Abi Ortiz is a thick-bodied first baseman with big power, cut from similar cloth as Jesús Aguilar, but much shorter at 5-foot-10. Ortiz doesn’t strike out excessively at all, even with a power-over-hit approach, and despite his size he’s played some right field, just not all that well. Aguilar played parts of 10 MLB seasons and hit over 100 homers in the big leagues, with one 3.3 WAR season accounting for all of his career total, and I could see Ortiz having a similar career where he bounces around a bit, has some 20-homer seasons, and maybe draws enough walks to be a starter on a second-division team. He finished the year in Triple A and then led the Puerto Rican Winter League in walks.

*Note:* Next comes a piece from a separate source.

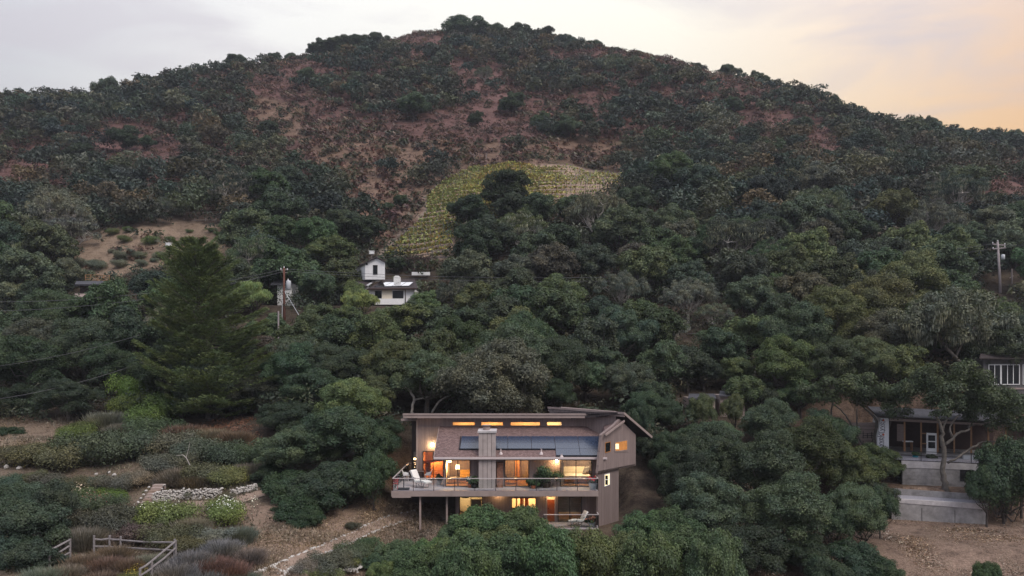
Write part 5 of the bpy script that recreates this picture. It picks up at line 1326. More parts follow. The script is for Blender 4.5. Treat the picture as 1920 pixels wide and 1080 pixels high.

I wouldn’t be surprised to see him make the Nats’ roster out of spring training.

Center fielder Yeremy Cabrera plays plus defense and has bat speed, with a slashing swing that’s more oriented to contact than to driving the ball. He’s got a decent approach for a 20-year-old, although he expands the zone too much with two strikes, and he didn’t hit lefties at all in a small sample of 70 PA. He plays a little above his tools, showing good instincts, and the trend line is pointing up, although he probably has a good fourth outfielder upside right now.

It’s a solid return for the Nationals, maybe a little more quantity than quality, with Fien by far the most likely prospect to make this deal a winner for Washington. He’s a big piece for the Rangers to give up, at least based on the hitter I think he’ll become, but I also understand their willingness to give up a just-drafted 18-year-old (he turns 19 in March) and four prospects from outside their top 10 to get a starting pitcher who makes them 2-3 wins better immediately and offers the potential for more.

I also see the Nationals’ rationale for trading Gore now — he has two years of team control left, he’s coming off two great seasons and he’s a pitcher, which makes him an inherent injury risk. He wasn’t going to be around in any scenario where the Nationals are contending again, and that is a good enough reason to trade him and restock the system, even if this is more about prospect depth than ceiling. I don’t blame Nats fans for crying over losing Gore, though; you would cry too if it happened to you.